**The request**:
Below is a set of records; print all of them exactly as written.

**Information provided**:
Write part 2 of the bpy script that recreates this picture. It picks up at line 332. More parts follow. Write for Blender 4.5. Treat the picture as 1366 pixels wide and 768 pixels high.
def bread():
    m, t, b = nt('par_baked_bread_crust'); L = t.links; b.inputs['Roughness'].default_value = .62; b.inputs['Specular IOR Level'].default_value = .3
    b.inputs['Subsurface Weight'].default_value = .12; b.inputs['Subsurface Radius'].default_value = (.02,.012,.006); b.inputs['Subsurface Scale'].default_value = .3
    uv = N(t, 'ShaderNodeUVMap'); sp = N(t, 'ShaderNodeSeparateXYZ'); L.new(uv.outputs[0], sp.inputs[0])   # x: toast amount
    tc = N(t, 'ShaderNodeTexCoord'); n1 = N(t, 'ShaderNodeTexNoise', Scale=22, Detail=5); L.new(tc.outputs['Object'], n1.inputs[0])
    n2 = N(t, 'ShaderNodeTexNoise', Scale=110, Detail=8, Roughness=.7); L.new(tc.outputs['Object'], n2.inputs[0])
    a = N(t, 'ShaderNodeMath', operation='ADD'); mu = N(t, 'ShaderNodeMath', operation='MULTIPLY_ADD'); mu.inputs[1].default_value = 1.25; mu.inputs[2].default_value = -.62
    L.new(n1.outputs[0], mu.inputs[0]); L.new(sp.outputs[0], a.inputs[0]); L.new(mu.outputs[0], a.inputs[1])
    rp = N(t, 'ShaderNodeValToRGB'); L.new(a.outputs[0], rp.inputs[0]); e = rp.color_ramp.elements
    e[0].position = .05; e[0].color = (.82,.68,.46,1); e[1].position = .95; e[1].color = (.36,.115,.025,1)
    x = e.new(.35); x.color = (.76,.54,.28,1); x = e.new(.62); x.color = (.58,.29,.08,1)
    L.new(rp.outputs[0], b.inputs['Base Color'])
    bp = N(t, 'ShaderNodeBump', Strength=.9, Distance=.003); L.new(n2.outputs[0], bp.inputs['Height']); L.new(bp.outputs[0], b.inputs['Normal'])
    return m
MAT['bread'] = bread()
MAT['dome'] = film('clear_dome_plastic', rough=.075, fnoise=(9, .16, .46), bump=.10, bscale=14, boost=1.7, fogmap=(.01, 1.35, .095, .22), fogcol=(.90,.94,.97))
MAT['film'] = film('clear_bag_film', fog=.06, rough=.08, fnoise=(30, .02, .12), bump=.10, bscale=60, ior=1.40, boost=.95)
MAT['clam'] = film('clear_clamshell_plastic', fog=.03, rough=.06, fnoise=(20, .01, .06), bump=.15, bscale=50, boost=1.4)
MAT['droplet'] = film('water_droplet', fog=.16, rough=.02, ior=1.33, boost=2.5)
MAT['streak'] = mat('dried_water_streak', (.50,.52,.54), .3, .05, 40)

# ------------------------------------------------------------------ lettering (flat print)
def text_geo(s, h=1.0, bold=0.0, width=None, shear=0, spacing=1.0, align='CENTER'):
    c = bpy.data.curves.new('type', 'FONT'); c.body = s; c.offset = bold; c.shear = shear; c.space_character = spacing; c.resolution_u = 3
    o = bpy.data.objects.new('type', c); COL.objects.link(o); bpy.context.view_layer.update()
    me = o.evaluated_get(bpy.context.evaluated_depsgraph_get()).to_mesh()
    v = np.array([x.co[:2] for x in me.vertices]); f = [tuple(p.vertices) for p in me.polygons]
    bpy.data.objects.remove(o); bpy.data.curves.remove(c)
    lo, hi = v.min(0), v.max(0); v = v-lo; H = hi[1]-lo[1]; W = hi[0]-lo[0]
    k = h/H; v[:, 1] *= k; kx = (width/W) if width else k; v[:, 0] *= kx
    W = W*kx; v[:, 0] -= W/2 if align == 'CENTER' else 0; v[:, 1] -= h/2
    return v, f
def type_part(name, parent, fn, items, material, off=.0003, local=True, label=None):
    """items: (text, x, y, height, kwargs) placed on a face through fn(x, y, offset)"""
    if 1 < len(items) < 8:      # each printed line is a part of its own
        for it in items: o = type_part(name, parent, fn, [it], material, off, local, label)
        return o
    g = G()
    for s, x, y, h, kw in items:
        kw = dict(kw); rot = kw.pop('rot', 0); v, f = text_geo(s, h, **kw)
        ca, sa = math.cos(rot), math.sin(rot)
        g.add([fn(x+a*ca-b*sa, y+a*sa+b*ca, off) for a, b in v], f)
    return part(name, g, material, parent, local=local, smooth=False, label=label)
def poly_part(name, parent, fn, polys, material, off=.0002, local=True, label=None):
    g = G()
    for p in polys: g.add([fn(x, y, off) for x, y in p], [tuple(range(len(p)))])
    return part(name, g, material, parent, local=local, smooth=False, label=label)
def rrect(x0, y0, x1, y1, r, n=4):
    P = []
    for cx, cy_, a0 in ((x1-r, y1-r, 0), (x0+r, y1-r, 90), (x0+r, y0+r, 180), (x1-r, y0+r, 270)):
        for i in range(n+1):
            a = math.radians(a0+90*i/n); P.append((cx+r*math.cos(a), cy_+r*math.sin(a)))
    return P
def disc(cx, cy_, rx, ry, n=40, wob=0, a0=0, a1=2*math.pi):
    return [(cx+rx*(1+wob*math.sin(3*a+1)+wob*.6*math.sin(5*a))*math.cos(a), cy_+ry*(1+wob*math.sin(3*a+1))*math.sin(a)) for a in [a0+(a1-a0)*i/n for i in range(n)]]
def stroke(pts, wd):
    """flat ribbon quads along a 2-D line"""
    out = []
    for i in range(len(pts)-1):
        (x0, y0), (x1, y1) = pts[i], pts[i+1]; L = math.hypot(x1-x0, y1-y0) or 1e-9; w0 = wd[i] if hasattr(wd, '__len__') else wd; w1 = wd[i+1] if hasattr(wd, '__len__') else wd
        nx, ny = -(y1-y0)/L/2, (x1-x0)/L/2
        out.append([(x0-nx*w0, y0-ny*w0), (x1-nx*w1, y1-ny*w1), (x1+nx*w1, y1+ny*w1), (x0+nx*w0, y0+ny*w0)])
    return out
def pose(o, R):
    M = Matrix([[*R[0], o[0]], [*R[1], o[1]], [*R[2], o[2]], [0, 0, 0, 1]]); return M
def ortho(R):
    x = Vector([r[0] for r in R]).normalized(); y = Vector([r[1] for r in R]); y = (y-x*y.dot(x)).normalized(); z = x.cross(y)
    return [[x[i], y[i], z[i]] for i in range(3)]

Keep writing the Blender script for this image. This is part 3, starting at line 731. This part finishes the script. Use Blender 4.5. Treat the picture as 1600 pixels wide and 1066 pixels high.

**Solution below**:
Write part 2 of the bpy script that recreates this picture. It picks up at line 332. More parts follow. Write for Blender 4.5. Treat the picture as 1366 pixels wide and 768 pixels high.
def bread():
    m, t, b = nt('par_baked_bread_crust'); L = t.links; b.inputs['Roughness'].default_value = .62; b.inputs['Specular IOR Level'].default_value = .3
    b.inputs['Subsurface Weight'].default_value = .12; b.inputs['Subsurface Radius'].default_value = (.02,.012,.006); b.inputs['Subsurface Scale'].default_value = .3
    uv = N(t, 'ShaderNodeUVMap'); sp = N(t, 'ShaderNodeSeparateXYZ'); L.new(uv.outputs[0], sp.inputs[0])   # x: toast amount
    tc = N(t, 'ShaderNodeTexCoord'); n1 = N(t, 'ShaderNodeTexNoise', Scale=22, Detail=5); L.new(tc.outputs['Object'], n1.inputs[0])
    n2 = N(t, 'ShaderNodeTexNoise', Scale=110, Detail=8, Roughness=.7); L.new(tc.outputs['Object'], n2.inputs[0])
    a = N(t, 'ShaderNodeMath', operation='ADD'); mu = N(t, 'ShaderNodeMath', operation='MULTIPLY_ADD'); mu.inputs[1].default_value = 1.25; mu.inputs[2].default_value = -.62
    L.new(n1.outputs[0], mu.inputs[0]); L.new(sp.outputs[0], a.inputs[0]); L.new(mu.outputs[0], a.inputs[1])
    rp = N(t, 'ShaderNodeValToRGB'); L.new(a.outputs[0], rp.inputs[0]); e = rp.color_ramp.elements
    e[0].position = .05; e[0].color = (.82,.68,.46,1); e[1].position = .95; e[1].color = (.36,.115,.025,1)
    x = e.new(.35); x.color = (.76,.54,.28,1); x = e.new(.62); x.color = (.58,.29,.08,1)
    L.new(rp.outputs[0], b.inputs['Base Color'])
    bp = N(t, 'ShaderNodeBump', Strength=.9, Distance=.003); L.new(n2.outputs[0], bp.inputs['Height']); L.new(bp.outputs[0], b.inputs['Normal'])
    return m
MAT['bread'] = bread()
MAT['dome'] = film('clear_dome_plastic', rough=.075, fnoise=(9, .16, .46), bump=.10, bscale=14, boost=1.7, fogmap=(.01, 1.35, .095, .22), fogcol=(.90,.94,.97))
MAT['film'] = film('clear_bag_film', fog=.06, rough=.08, fnoise=(30, .02, .12), bump=.10, bscale=60, ior=1.40, boost=.95)
MAT['clam'] = film('clear_clamshell_plastic', fog=.03, rough=.06, fnoise=(20, .01, .06), bump=.15, bscale=50, boost=1.4)
MAT['droplet'] = film('water_droplet', fog=.16, rough=.02, ior=1.33, boost=2.5)
MAT['streak'] = mat('dried_water_streak', (.50,.52,.54), .3, .05, 40)

# ------------------------------------------------------------------ lettering (flat print)
def text_geo(s, h=1.0, bold=0.0, width=None, shear=0, spacing=1.0, align='CENTER'):
    c = bpy.data.curves.new('type', 'FONT'); c.body = s; c.offset = bold; c.shear = shear; c.space_character = spacing; c.resolution_u = 3
    o = bpy.data.objects.new('type', c); COL.objects.link(o); bpy.context.view_layer.update()
    me = o.evaluated_get(bpy.context.evaluated_depsgraph_get()).to_mesh()
    v = np.array([x.co[:2] for x in me.vertices]); f = [tuple(p.vertices) for p in me.polygons]
    bpy.data.objects.remove(o); bpy.data.curves.remove(c)
    lo, hi = v.min(0), v.max(0); v = v-lo; H = hi[1]-lo[1]; W = hi[0]-lo[0]
    k = h/H; v[:, 1] *= k; kx = (width/W) if width else k; v[:, 0] *= kx
    W = W*kx; v[:, 0] -= W/2 if align == 'CENTER' else 0; v[:, 1] -= h/2
    return v, f
def type_part(name, parent, fn, items, material, off=.0003, local=True, label=None):
    """items: (text, x, y, height, kwargs) placed on a face through fn(x, y, offset)"""
    if 1 < len(items) < 8:      # each printed line is a part of its own
        for it in items: o = type_part(name, parent, fn, [it], material, off, local, label)
        return o
    g = G()
    for s, x, y, h, kw in items:
        kw = dict(kw); rot = kw.pop('rot', 0); v, f = text_geo(s, h, **kw)
        ca, sa = math.cos(rot), math.sin(rot)
        g.add([fn(x+a*ca-b*sa, y+a*sa+b*ca, off) for a, b in v], f)
    return part(name, g, material, parent, local=local, smooth=False, label=label)
def poly_part(name, parent, fn, polys, material, off=.0002, local=True, label=None):
    g = G()
    for p in polys: g.add([fn(x, y, off) for x, y in p], [tuple(range(len(p)))])
    return part(name, g, material, parent, local=local, smooth=False, label=label)
def rrect(x0, y0, x1, y1, r, n=4):
    P = []
    for cx, cy_, a0 in ((x1-r, y1-r, 0), (x0+r, y1-r, 90), (x0+r, y0+r, 180), (x1-r, y0+r, 270)):
        for i in range(n+1):
            a = math.radians(a0+90*i/n); P.append((cx+r*math.cos(a), cy_+r*math.sin(a)))
    return P
def disc(cx, cy_, rx, ry, n=40, wob=0, a0=0, a1=2*math.pi):
    return [(cx+rx*(1+wob*math.sin(3*a+1)+wob*.6*math.sin(5*a))*math.cos(a), cy_+ry*(1+wob*math.sin(3*a+1))*math.sin(a)) for a in [a0+(a1-a0)*i/n for i in range(n)]]
def stroke(pts, wd):
    """flat ribbon quads along a 2-D line"""
    out = []
    for i in range(len(pts)-1):
        (x0, y0), (x1, y1) = pts[i], pts[i+1]; L = math.hypot(x1-x0, y1-y0) or 1e-9; w0 = wd[i] if hasattr(wd, '__len__') else wd; w1 = wd[i+1] if hasattr(wd, '__len__') else wd
        nx, ny = -(y1-y0)/L/2, (x1-x0)/L/2
        out.append([(x0-nx*w0, y0-ny*w0), (x1-nx*w1, y1-ny*w1), (x1+nx*w1, y1+ny*w1), (x0+nx*w0, y0+ny*w0)])
    return out
def pose(o, R):
    M = Matrix([[*R[0], o[0]], [*R[1], o[1]], [*R[2], o[2]], [0, 0, 0, 1]]); return M
def ortho(R):
    x = Vector([r[0] for r in R]).normalized(); y = Vector([r[1] for r in R]); y = (y-x*y.dot(x)).normalized(); z = x.cross(y)
    return [[x[i], y[i], z[i]] for i in range(3)]

Keep writing the Blender script for this image. This is part 3, starting at line 731. This part finishes the script. Use Blender 4.5. Treat the picture as 1600 pixels wide and 1066 pixels high.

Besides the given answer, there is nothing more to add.